HMRC data has shown that CGT receipts for January 2026 were £16.985 billion compared to £10.033 billion in January 2025. Total CGT receipts in Feb 2025 to Jan 2026 were £20.6 billion, up from £14.3 billion in the previous 12-month period, a rise of 44 per cent. Jason Hollands, Managing Director at wealth management firm Evelyn Partners, comments on the position.
That is a big upswing in the CGT take for January 2026, which at nearly £17 billion is 69 per cent higher than receipts of just over £10 billion in January 2025.
January’s figure includes the payment of self-assessment bills for the 2024/25 tax year so it could reflect investors – from April 2024 – disposing of assets ahead of an expected rise in CGT rates that duly arrived at the October 2024 Budget.[1]
Don’t forget that many thought CGT rates were going up more than they did, with some Labour MPs arguing for an equalisation with income tax rates, so a summer of ’24 firesale of assets could be behind this spike.
As the annual exemption had been slashed by the previous Government to a meagre £3,000 by April 2024 there was, and remains, little protection against CGT for investors selling assets, which will have turbo-charged the revenues from any pre-Budget disposals.

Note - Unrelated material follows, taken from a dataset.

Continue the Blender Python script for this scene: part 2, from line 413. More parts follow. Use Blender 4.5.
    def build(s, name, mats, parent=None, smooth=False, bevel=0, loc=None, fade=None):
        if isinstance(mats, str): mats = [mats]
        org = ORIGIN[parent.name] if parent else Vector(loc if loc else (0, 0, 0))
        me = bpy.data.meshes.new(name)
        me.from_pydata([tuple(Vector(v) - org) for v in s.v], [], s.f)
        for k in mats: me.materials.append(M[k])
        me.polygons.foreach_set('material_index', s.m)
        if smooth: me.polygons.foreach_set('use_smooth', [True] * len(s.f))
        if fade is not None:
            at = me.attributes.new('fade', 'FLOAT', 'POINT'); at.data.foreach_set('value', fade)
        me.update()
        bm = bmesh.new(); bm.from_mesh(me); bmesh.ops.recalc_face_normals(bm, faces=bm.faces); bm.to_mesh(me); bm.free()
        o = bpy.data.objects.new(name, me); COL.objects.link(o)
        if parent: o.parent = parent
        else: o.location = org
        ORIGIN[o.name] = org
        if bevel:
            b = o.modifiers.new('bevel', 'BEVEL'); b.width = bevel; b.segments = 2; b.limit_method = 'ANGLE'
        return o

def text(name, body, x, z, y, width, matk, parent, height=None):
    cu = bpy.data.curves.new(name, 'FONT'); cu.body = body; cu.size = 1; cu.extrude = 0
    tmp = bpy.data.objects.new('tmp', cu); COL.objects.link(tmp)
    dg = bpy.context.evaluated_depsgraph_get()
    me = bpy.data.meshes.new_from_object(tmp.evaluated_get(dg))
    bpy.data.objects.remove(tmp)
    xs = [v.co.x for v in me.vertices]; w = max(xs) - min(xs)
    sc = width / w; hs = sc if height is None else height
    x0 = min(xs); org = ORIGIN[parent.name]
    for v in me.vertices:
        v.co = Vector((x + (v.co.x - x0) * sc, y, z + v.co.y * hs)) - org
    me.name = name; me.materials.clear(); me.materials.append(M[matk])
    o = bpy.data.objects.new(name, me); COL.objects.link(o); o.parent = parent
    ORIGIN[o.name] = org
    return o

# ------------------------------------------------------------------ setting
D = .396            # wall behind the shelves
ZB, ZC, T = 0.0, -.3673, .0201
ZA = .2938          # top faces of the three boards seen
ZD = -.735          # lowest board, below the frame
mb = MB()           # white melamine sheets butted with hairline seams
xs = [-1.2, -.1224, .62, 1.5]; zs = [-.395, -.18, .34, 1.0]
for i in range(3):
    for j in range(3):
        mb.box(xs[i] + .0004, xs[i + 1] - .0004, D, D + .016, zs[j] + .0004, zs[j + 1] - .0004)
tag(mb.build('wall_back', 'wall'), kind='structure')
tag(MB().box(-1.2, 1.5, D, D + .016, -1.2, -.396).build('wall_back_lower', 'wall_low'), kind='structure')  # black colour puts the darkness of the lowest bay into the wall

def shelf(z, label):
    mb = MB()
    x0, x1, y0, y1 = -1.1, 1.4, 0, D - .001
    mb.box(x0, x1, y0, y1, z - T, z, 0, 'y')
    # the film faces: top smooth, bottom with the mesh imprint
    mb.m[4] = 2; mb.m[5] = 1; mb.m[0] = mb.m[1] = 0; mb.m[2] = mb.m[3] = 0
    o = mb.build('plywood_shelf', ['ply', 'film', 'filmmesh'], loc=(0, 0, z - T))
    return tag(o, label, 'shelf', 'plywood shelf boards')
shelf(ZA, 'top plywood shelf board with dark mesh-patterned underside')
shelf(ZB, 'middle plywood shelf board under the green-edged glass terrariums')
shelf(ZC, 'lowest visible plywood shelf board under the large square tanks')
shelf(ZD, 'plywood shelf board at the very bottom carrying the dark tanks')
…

We will only know next year if this was a one-off boost from pre-October 2024 disposals, or whether investors continued afterwards to sell assets at the higher CGT rates, which took effect immediately.

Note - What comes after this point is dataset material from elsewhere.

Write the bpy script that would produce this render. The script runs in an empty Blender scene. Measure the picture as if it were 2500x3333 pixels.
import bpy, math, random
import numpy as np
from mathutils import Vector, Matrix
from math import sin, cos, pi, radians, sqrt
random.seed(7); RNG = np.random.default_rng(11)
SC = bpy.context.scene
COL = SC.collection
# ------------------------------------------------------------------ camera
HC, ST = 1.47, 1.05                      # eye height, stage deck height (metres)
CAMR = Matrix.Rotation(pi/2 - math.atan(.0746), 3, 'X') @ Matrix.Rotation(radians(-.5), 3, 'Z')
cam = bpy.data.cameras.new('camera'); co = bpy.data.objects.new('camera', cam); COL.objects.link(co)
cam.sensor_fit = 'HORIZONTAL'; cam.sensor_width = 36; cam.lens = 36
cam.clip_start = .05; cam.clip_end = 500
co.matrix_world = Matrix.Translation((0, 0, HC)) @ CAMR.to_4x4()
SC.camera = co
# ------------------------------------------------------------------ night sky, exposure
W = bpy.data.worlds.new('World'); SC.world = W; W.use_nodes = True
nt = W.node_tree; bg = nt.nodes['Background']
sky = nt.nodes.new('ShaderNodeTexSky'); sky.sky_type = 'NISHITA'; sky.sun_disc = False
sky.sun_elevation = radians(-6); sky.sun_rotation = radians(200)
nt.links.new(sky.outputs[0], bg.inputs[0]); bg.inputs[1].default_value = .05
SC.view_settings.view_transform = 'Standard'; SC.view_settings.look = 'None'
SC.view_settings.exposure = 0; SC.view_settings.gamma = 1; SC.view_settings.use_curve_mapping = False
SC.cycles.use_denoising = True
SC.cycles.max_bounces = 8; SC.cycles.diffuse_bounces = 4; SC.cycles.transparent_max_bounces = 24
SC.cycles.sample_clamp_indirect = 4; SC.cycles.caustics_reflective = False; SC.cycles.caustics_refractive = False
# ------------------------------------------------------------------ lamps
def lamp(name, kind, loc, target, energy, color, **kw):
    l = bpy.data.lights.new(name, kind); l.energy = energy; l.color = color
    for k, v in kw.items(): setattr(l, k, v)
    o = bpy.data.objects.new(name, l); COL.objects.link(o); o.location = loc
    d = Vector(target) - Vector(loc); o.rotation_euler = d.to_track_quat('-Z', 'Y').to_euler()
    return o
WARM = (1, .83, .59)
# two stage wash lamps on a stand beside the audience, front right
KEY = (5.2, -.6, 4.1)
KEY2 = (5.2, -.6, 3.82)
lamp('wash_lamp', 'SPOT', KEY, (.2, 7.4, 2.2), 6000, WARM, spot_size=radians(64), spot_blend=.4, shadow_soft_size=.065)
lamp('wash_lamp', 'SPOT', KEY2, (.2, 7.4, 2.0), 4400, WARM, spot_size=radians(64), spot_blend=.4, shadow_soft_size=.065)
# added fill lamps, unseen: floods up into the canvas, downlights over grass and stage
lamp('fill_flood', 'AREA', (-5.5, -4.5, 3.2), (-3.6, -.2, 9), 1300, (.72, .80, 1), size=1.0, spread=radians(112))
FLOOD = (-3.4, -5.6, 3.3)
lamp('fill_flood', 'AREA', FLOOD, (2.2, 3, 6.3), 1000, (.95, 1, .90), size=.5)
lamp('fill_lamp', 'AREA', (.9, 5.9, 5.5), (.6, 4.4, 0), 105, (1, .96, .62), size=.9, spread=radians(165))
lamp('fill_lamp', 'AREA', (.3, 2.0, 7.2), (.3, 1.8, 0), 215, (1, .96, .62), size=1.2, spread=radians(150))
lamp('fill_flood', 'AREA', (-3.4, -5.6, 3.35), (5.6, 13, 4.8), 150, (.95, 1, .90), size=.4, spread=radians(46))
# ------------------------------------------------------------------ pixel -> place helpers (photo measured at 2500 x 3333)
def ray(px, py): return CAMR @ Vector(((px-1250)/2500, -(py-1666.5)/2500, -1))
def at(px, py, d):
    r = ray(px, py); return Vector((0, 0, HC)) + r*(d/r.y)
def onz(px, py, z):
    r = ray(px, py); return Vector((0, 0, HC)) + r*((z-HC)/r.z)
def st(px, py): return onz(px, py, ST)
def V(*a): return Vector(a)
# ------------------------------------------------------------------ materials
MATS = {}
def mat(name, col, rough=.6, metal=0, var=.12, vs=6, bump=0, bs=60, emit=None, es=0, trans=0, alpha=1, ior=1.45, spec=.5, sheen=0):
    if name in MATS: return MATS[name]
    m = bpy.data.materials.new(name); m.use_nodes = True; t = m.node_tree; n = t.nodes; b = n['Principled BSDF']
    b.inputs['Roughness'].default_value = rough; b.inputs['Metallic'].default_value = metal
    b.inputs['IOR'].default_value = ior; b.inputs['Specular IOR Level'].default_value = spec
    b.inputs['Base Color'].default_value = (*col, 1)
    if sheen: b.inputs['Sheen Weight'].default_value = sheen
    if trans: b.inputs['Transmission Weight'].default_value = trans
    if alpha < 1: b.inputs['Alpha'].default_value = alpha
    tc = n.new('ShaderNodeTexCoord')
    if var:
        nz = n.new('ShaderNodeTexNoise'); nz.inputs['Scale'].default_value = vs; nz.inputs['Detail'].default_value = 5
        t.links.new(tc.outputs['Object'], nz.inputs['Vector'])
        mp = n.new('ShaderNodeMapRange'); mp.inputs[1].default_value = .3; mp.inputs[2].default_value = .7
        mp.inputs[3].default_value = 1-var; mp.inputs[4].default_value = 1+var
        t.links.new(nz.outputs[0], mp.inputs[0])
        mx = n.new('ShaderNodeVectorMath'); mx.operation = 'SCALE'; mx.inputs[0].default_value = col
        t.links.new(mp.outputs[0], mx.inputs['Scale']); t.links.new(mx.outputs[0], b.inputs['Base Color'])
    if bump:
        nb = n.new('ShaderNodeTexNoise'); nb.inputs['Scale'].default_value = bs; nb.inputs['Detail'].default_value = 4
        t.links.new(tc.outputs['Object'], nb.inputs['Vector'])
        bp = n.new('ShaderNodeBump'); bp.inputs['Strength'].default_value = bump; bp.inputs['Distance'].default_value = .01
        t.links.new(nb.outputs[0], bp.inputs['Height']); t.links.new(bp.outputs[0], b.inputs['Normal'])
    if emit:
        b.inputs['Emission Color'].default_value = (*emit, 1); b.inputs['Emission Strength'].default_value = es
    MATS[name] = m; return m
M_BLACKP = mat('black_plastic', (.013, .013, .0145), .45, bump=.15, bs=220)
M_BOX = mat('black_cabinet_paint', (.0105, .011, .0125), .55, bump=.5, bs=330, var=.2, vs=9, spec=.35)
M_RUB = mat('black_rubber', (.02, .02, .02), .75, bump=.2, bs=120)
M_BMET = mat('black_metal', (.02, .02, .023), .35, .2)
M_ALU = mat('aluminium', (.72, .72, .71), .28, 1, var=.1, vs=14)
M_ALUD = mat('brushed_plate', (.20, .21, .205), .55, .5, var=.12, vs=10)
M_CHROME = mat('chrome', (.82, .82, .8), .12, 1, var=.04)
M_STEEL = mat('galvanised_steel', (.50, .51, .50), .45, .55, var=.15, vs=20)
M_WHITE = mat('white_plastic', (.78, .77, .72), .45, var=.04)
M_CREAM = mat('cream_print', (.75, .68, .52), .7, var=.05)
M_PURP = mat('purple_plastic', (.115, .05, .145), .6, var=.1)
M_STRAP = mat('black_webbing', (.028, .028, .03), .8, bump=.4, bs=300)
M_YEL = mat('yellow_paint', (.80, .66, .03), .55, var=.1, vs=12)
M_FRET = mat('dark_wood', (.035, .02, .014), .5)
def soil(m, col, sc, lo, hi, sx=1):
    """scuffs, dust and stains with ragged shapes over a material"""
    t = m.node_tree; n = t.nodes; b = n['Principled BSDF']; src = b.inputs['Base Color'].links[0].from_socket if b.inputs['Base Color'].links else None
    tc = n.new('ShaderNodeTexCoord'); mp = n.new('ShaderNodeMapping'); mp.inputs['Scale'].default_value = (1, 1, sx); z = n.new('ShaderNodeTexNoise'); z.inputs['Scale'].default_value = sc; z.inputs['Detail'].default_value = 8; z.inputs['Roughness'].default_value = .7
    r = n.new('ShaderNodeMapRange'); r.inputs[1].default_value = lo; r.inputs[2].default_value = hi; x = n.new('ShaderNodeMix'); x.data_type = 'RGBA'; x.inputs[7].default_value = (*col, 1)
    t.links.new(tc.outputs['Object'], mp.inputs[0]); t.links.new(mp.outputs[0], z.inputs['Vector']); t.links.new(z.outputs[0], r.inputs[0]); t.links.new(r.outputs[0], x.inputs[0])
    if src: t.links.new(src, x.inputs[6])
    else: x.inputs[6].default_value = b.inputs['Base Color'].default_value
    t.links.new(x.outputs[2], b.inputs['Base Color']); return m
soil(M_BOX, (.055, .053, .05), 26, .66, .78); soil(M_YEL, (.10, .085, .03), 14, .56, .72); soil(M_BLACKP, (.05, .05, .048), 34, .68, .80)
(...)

With taxes on capital gains, investors tend either to bring forward decisions ahead of anticipated changes or to defer crystallising gains afterwards, or both.
Many might now be waiting for a future government to bring the CGT burden back down, others might be put off by the higher tax environment from setting up or investing in businesses in the first place. But all that will not be evident for some time.

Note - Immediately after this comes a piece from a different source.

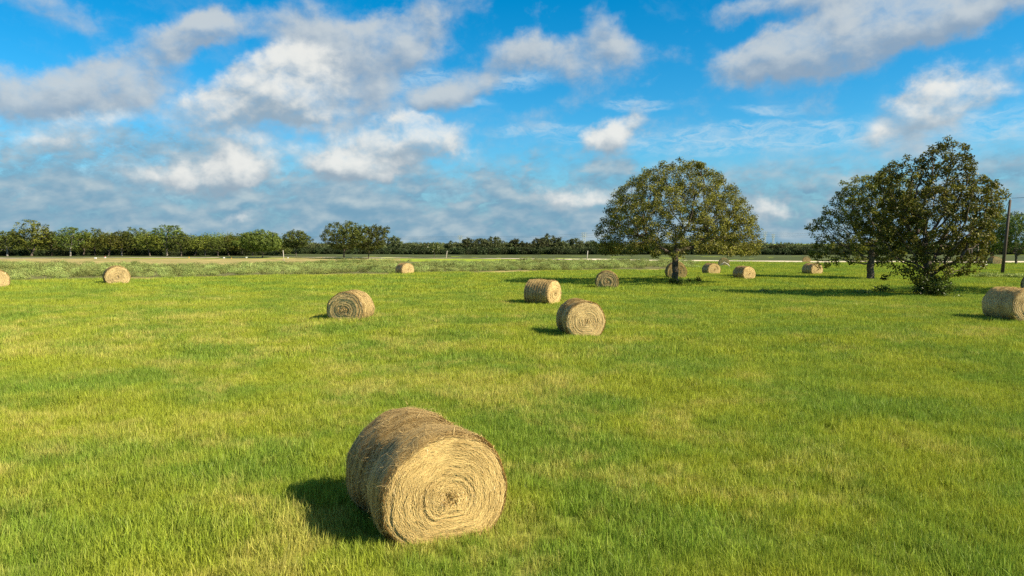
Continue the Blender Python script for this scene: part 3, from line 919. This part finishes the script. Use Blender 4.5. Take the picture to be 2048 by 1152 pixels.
def emitter(name, rows, halfw, dens, size, mat=None, mask=None, bales=None):
    """grid that fans out with distance; rows: y values, halfw(y) half width"""
    n = 80
    t = np.linspace(-1, 1, n + 1)
    Y = np.repeat(np.array(rows)[:, None], n + 1, 1); X = np.array([halfw(y) for y in rows])[:, None] * t[None]
    v = np.stack([X, Y, ground_z(X, Y)], -1).reshape(-1, 3)
    i = (np.arange(len(rows) - 1)[:, None] * (n + 1) + np.arange(n)[None]).ravel()
    o = mesh_np(name, v, np.stack([i, i + 1, i + n + 2, i + n + 1], 1), mat)
    for nm, fn in (('dens', dens), ('size', size)):
        a = o.data.attributes.new(nm, 'FLOAT', 'POINT')
        a.data.foreach_set('value', np.asarray(fn(v[:, 0], v[:, 1]), np.float32))
    return o

def weed_front_y(x):
    a = np.array(WEED_FRONT); o_ = np.argsort(a[:, 0])
    return np.interp(x, a[o_, 0], a[o_, 1])
def weed_back_y(x):
    a = np.array(WEED_BACK); o_ = np.argsort(a[:, 0])
    return np.interp(x, a[o_, 0], a[o_, 1])
def road_y(x):
    a = np.array(ROAD_NEAR); o_ = np.argsort(a[:, 0])
    return np.interp(x, a[o_, 0], a[o_, 1])

hw = lambda y: .82 * y + 7.0
near_cl = hidden_collection('grass_near', [blade_clump('grass_tuft', 88, .18, .20, .0036, 200 + i, M_GRASS, 3) for i in range(7)])
mid_cl = hidden_collection('grass_mid', [blade_clump('grass_tuft', 115, .33, .20, .0066, 220 + i, M_GRASS, 2) for i in range(6)])
far_cl = hidden_collection('grass_far', [blade_clump('grass_tuft', 130, .78, .20, .016, 240 + i, M_GRASS, 1, .3) for i in range(5)])
sizef = lambda x, y: .70 + .50 * vnoise(x, y, 1.1, 5) * (.5 + vnoise(x, y, 4.5, 6))
BALD = [(G(1455, 1048), .30), (G(1690, 862), .55), (G(160, 1085), .28), (G(250, 1072), .3), (G(1940, 980), .5), (G(560, 720), .8), (G(1130, 760), .7)]
def bald(x, y):
    f = np.ones_like(x)
    for (bx, by), r_ in BALD:
        f *= 1 - .5 * np.exp(-(((x - bx) / (r_ * 1.6)) ** 2 + ((y - by) / r_) ** 2))
    return f
densf = lambda k: (lambda x, y: k * (.55 + .7 * vnoise(x, y, .9, 8)) * bald(x, y))
for nm, rows, cl, k in (('grass', np.linspace(4.0, 21, 76), near_cl, 46), ('grass', np.linspace(21, 46, 80), mid_cl, 18)):
    g = emitter(nm, rows, hw, densf(k), sizef)
    scatter(g, cl, 'dens', .8, 1.2, 3)
    tag(g, 'short green and straw-coloured pasture grass of the hay field', 'grass', kind='stuff')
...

The CGT take has revealed little or no boost to the Treasury coffers from the reduction of the annual exemption. Final revenue data shows that CGT brought in £16.93 billion in 2022/23, £14.50 billion in 2023/24 and just £13.06 billion in 2024/25, suggesting that many investors were reluctant to sell up with this diminished level of protection.[2]
[1] Rachel Reeves increased CGT rates with immediate effect on 30 October 2024 from 10% to 18% for basic rate taxpayers and 20% to 24% for those on the higher rates of tax. With the exception of non-exempt property disposals where taxable gains need to be reported and CGT paid within 60-days of completion, capital gains on other assets are typically disclosed via self-assessment and tend to lag longer in the data.